Taking Education Into Our Own Hands

I owe the title of this piece to Ankur Chawla’s article on education published on Students For Liberty’s website. While he was writing a reaction to an opinion in an American publication, he could not have said it better if he were a Nigerian student addressing his contemporaries sitting at home due to the 6-week old strike action of the Academic Staff Union of Universities. In short, his article tell us that students should take their education into their hands.

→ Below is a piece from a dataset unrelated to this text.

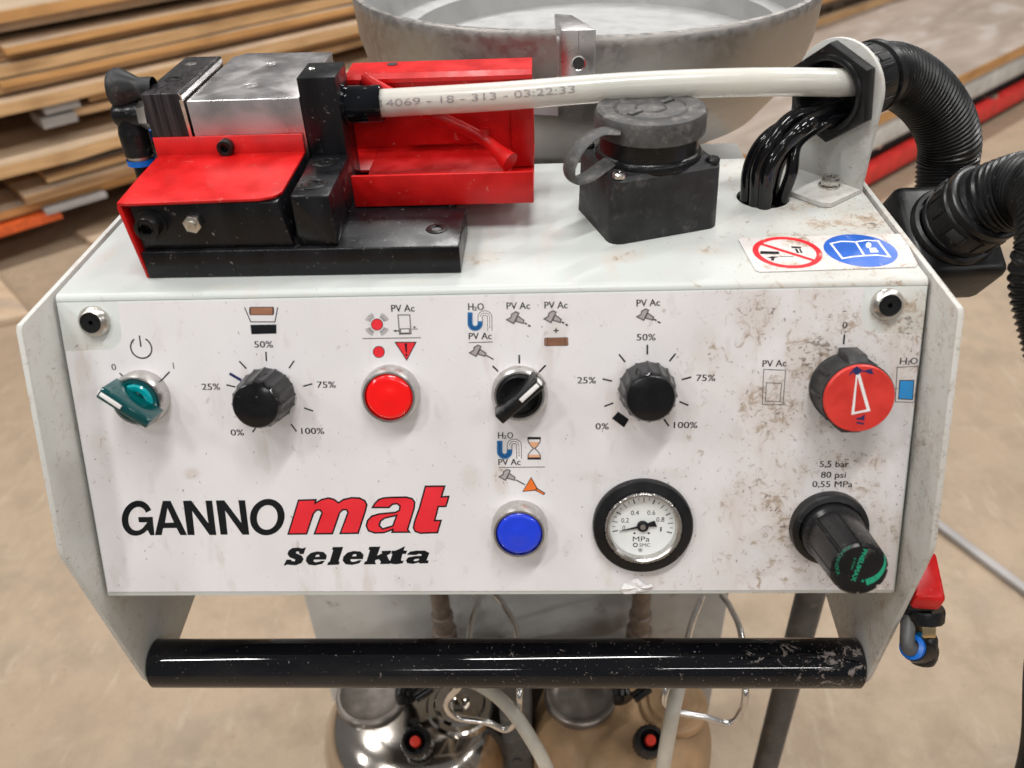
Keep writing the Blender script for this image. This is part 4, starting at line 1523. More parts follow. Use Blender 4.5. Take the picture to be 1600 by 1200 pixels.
p = onY(304, 346, 0.0185)
b = B()
b.prism(hexa(0.0047, 0.25), 0, 0.0042, M=frame(p, (0, -1, 0)), bev=0.0004)
b.lathe([(0.0024, 0.004), (0.0022, 0.0055), (0, 0.0056)], 16, frame(p, (0, -1, 0)))
obj('hexagon_nut', b, 'zinc_bolt', feeder)

# bent red cover sheet
b = B()
tpl = [(-0.1768, 0.0172), (-0.172, 0.0160), (-0.107, 0.0183), (-0.1005, 0.0210), (-0.0975, 0.0265), (-0.0980, 0.0795), (-0.1790, 0.0795), (-0.1785, 0.05)]
b.prism(tpl, 0.0398, 0.0414, bev=0.0004)
b.hull([(x, y, z) for x0, x1, y, z in ((-0.1795, -0.0982, 0.0785, 0.0402), (-0.1795, -0.0982, 0.0825, 0.0405), (-0.1805, -0.0985, 0.0812, 0.0503), (-0.1805, -0.0985, 0.0826, 0.0503)) for x in (x0, x1)], 0.0003)
fl0 = [(-0.1770, 0.0160, 0.0392), (-0.1752, 0.0168, 0.0412), (-0.1735, 0.0160, 0.0003), (-0.1720, 0.0160, 0.0003)]
fl1 = [(-0.1790, 0.0795, 0.0392), (-0.1772, 0.0795, 0.0412), (-0.1755, 0.0795, 0.0003), (-0.1740, 0.0795, 0.0003)]
b.hull(fl0 + fl1, 0.0004)
obj('red_cover', b, 'red_paint', feeder)
cap_screw(onY(355, 228, 0.0805), (0, -1, 0.05), 0.0043, 0.0052, feeder)

# aluminium slide block, black side block, black upright with its foot
b = B()
big, sml = onZ(393, 133, 0.069), onZ(425, 100, 0.069)
b.prism([(-0.1575, 0.0830), (-0.0972, 0.0832), (-0.0972, 0.171), (-0.151, 0.1745), (-0.1575, 0.1665)], 0.0152, 0.0690, [circ(big.x, big.y, 0.0036, 24), circ(sml.x, sml.y, 0.0026, 20)], bev=0.0005)
for c_, r_ in ((big, 0.0058), (sml, 0.0040)):
    b.lathe([(r_, 0.06905), (r_ * 0.70, 0.0686), (r_ * 0.62, 0.060)], 32, Matrix.Translation((c_.x, c_.y, 0)))
obj('slide_block', b, 'aluminium', feeder)
b = B()
b.prism([(-0.1805, 0.0822), (-0.1590, 0.0822), (-0.1590, 0.1520), (-0.1805, 0.1530)], 0.0152, 0.0735, bev=0.0006)
sb = obj('side_block', b, 'black_worn', feeder)
b = B()
b.hull([(-0.1605, 0.0820, 0.0736), (-0.1588, 0.0820, 0.0722), (-0.1588, 0.0820, 0.0690), (-0.1605, 0.1520, 0.0736), (-0.1588, 0.1520, 0.0722), (-0.1588, 0.1520, 0.0690)])
b.hull([(-0.1606, 0.0818, 0.0700), (-0.1586, 0.0818, 0.0700), (-0.1586, 0.0818, 0.045), (-0.1600, 0.0818, 0.045), (-0.1606, 0.083, 0.0700), (-0.1586, 0.083, 0.0700), (-0.1586, 0.083, 0.045)])
obj('worn_edge', b, 'milled_edge', sb)
p = onZ(271, 124, 0.0735)
cap_screw(p - V((0, 0, 0.0042)), (0, 0, 1), 0.0050, 0.0046, feeder)
p = onZ(298, 100, 0.0735)
b = B()
b.lathe([(0.0034, 0.0001), (0.0024, 0.0004), (0.0016, 0.0001), (0, 0.0)], 20, Matrix.Translation(p))
obj('set_screw', b, 'zinc_bolt', feeder)
b = B()
b.box(-0.0966, -0.0763, 0.0825, 0.1103, 0.0153, 0.0793, 0.0007)
obj('upright_block', b, 'black_metal', feeder)
p = onZ(487, 107, 0.0793)
b = B()
b.lathe([(0.0020, 0.0001), (0.0014, 0.0004), (0.0008, 0.0001), (0, 0.0)], 16, Matrix.Translation(p))
obj('set_screw', b, 'zinc_bolt', feeder)
b = B()
b.hull([(-0.0925, 0.0190, 0.0154), (-0.0722, 0.0178, 0.0154), (-0.0918, 0.0193, 0.0418), (-0.0728, 0.0185, 0.0418), (-0.0953, 0.0820, 0.0154), (-0.0745, 0.0820, 0.0154), (-0.0953, 0.0820, 0.0385), (-0.0745, 0.0820, 0.0385)], 0.0009)
ft = obj('upright_foot', b, 'black_metal', feeder)
fn = V((0, 0.053, 1)).normalized()
for u, v in ((507, 252), (490, 291)):
    yy = onZ(u, v, 0.0402)
    zz = 0.0418 - (yy.y - 0.0193) / (0.082 - 0.0193) * 0.0033
    p = V((yy.x, yy.y, zz))
    b = B()
    b.lathe([(0.0068, 0.0003), (0.0062, 0.0005), (0.0056, 0.0002)], 32, frame(p, fn))
    obj('counterbore', b, 'black_screw', feeder)
    cap_screw(p - fn * 0.0040, fn, 0.0055, 0.0046, feeder)
b = B()
FC = V((-0.0770, 0.0970, 0.0602))
CLM = frame(FC, (1, 0.0, 0.004), (0, 0, 1))
b.lathe([(0, 0), (0.0116, 0), (0.0116, 0.0022), (0.0099, 0.0024), (0.0099, 0.0204), (0.0094, 0.0210), (0.0082, 0.0210), (0.0080, 0.012)], 44)
obj('hose_collar', b, 'black_gloss', feeder, M=CLM)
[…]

The Academic Staff Union of Universities (ASUU), as the union of university lecturers in Nigeria is called, is on strike to force the government to implement an agreement it reached with the union in 2009. The Union has vowed not to call off the strike until the government pays it 92 billion naira ($5.6 million) in addition to other demands. While the amount of money that will take the lecturers back to class may not be clear, what is certain is that more than the 30 billion naira will be pumped into the university system with the bulk of it going into the pockets of lecturers. In my mind, this is flawed as history shows when money exchanges hands for the union to call off its strike, everyone except the students on campus smile. Yet students are the most important part of the Nigerian educational system.

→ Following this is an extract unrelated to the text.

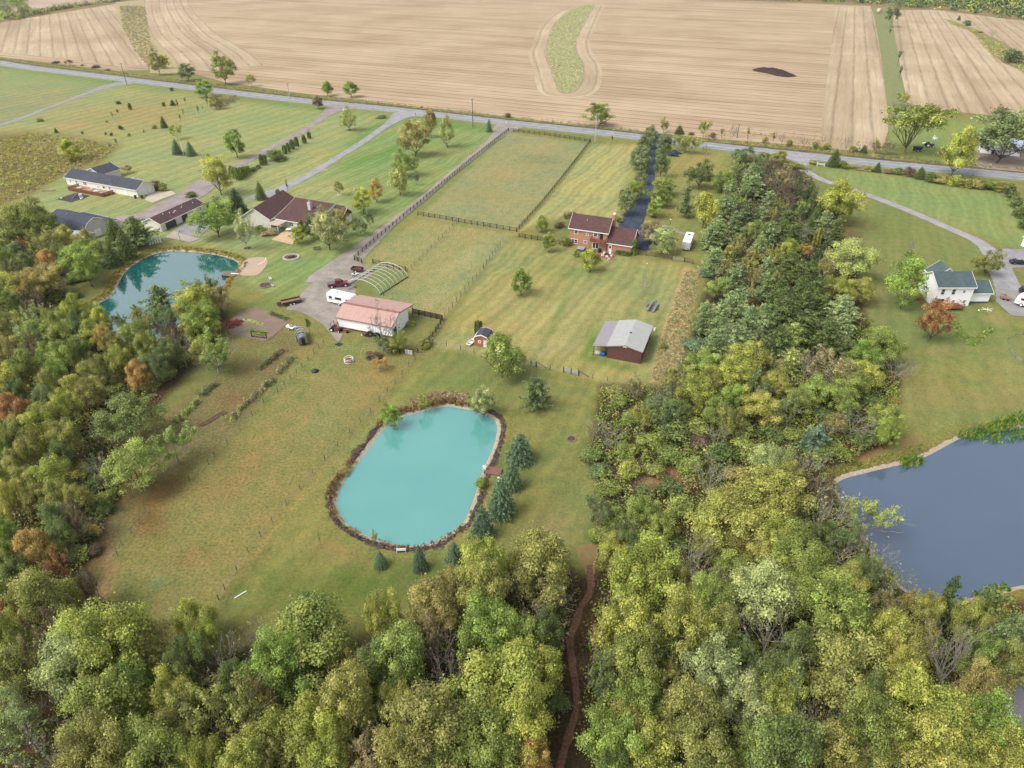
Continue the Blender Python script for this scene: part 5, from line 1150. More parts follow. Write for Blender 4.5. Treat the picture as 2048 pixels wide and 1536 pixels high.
# ---- ranch house with garage end
loc, rz = place((-168.5, 257.5), -24.5)
b = thing('ranch_house', 'long white ranch house with dark grey roof and rear wing', 'house', loc, rz)
gabled(b, .4, 37.6, [(0, 2.75), (4.1, 5.1), (8.2, 2.75)], SIDE, SH_DK)
gabled(b, 2.5, 8.5, [(0, 0)] and [(0, 0)], SIDE, SH_DK) if 0 else None
gabled(b, 8.2, 16.5, [(.6, 2.7), (5.4, 4.7), (10.2, 2.7)], SIDE, SH_DK, axis='y', open_ends=(0, 0))
for u, w_, h_, mu in ((6.0, 1.0, 1.1, 0), (10.6, 1.8, 1.2, 1), (17.5, .7, .8, 0), (23.5, 1.0, 1.1, 0), (2.6, .9, 1.0, 0)): window(b, 'f', .35, u, 1.0, w_, h_, mu)
door(b, 'f', .35, 20.5, 1.9, 2.05, TRIM, True); door(b, 'f', .35, 31.5, 1.0, 2.0, TRIM)
garage_door(b, 'r', 37.6, 2.7, 3.0, 2.1, WHITE); garage_door(b, 'r', 37.6, 6.3, 2.4, 2.1, WHITE)
window(b, 'l', .4, 3.0, 1.0, 1.0, 1.0)
vent(b, 23.8, 1.6, 3.6, 1.3, .12); vent(b, 25.2, 1.8, 3.8, .4); vent(b, 14.5, .9, 3.2, .3); vent(b, 20, 6, 4.0, .4)
pr = MB()
pr.box(27.6, 32.6, 8.4, 8.55, 3.0, 3.15); pr.box(27.6, 27.75, 4.6, 8.4, 3.6, 3.75)
for k in range(6): pr.box(27.7 + k * .95, 27.8 + k * .95, 6.2, 8.5, 3.5, 3.6)
pr.box(27.6, 32.6, 6.1, 6.25, 3.6, 3.75); pr.build('porch_frame', TRIM, b)
d = thing('wooden_deck', 'reddish wooden deck with railing behind the ranch house', 'deck', loc, rz)
MB().box(7.5, 25.5, -4.6, .3, .35, .5).build('deck_floor', M_lines('deck_boards', (186, 142, 112), (140, 100, 78), .16, 0, .8, .15), d)
rl = MB()
for x0, x1, y in ((7.5, 16, -4.6), (16, 25.5, -4.6)): rl.box(x0, x1, y - .04, y + .04, 1.3, 1.4); [rl.box(x0 + k * .16, x0 + k * .16 + .1, y - .03, y + .03, .1, 1.3) for k in range(int((x1 - x0) / .16))]
for x in (7.5, 25.5): rl.box(x - .04, x + .04, -4.6, .2, 1.3, 1.4); [rl.box(x - .03, x + .03, -4.6 + k * .16, -4.5 + k * .16, .1, 1.3) for k in range(29)]
rl.build('railing', WD, d)
st = MB()
for k in range(3): st.box(25.5 + k * .3, 25.8 + k * .3, -1.6, -.2, 0, .4 - k * .12)
st.build('steps', WD, d)
def local(O, ang, x, y, z=0): c, s = math.cos(R(ang)), math.sin(R(ang)); return (O[0] + x * c - y * s, O[1] + x * s + y * c, z)
RO = (-168.5, 257.5)
# things on the deck and beside it
def table(name, label, loc, rz, r_, h_, m, cat='table', group=None):
    t = thing(name, label, cat, loc, rz, group); MB().cyl((0, 0), r_, h_ - .05, h_, 16).build('tabletop', m, t)
    for k in range(4): MB().tube([(math.cos(k * 1.57) * r_ * .6, math.sin(k * 1.57) * r_ * .6, 0), (math.cos(k * 1.57) * r_ * .5, math.sin(k * 1.57) * r_ * .5, h_ - .05)], .03, 6).build('leg', m, t)
    return t
def chair(name, label, loc, rz, m, group=None, s=1.0, cat='chair'):
    t = thing(name, label, cat, loc, rz, group, (s, s, s)); MB().box(-.28, .28, -.26, .28, .4, .46).build('seat', m, t)
    q = MB(); [q.box(-.28 + k * .12, -.19 + k * .12, .24, .29, .46, 1.0 + .06 * math.sin(k)) for k in range(5)]; q.build('backrest', m, t)
    for sx in (-1, 1):
        MB().box(sx * .3 - .04, sx * .3 + .04, -.25, .3, .62, .67).build('armrest', m, t)
        for y in (-.24, .24): MB().box(sx * .28 - .03, sx * .28 + .03, y - .03, y + .03, 0, .62).build('leg', m, t)
    return t
table('patio_table', 'pale round table on the left of the ranch deck', local(RO, -24.5, 11.5, -2.6, .5), 0, .9, .75, M('pale_stone', (214, 206, 190), .7))
table('patio_table', 'light blue covered table on the ranch deck', local(RO, -24.5, 20.5, -3.0, .5), 0, 1.0, .75, M('pale_blue_cloth', (196, 226, 228), .8))
chair('patio_chair', 'white chair between the two ranch deck tables', local(RO, -24.5, 16.5, -2.0, .5), .5, WHITE)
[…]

The government assumes that throwing more money to the lecturers will give 21st century education to Nigerians. While more money may help, the people who should decide how government allocates education money should be the students. It is saddening to hear that Nigerian graduates are unemployable when they still get 19th century education. Libraries have turned to archives, and archives are not worth their name. Lecturers are lords in their classrooms brooking no dissent, and universities are the fiefdoms of Vice-Chancellors. Yet the people who should be best served, the students, are not better for it. Ask any student in any public university and they will tell you they wish they had a choice to go to a private university in or outside of the country because of the incessant strike actions in Nigerian public universities.

The situation is similar to the one African-Americans faced when Reverend Martin Luther King Jr. addressed them in Chicago in 1963 and offered them this advice: “When you are behind in a footrace, the only way to get ahead is to run faster than the man in front of you. So when your white roommate says he is tired and goes to sleep, you stay up and burn the mid-night oil.” The Nigerian Educational system is behind in the jet race because it is still running on its feet. One does not need the rankings of global agencies to know that things are amiss; Nigerians themselves are voting against it with their money by going to Ghana and South Africa if they are not opportune to go to Europe or North America. As a product of the Nigerian educational system, I am convinced that if we change how we tackle this challenge, we can quickly move things forward.

We can educate more people quicker and better if all universities had adequate internet facilities and not the cosmetic dressing employed by some universities to move forward in Webometric rankings. While the ranking has helped to encourage the embrace of the Web, it is clear that some universities still do not provide internet access with the excuse that students will use it for internet scams. An internet enabled device changed my scholarship in a Nigerian university. The internet can turn all homes into a university if we let it.

Nigerian students should take their education out of the hands of the government,  out of ASUU, and into their own hands.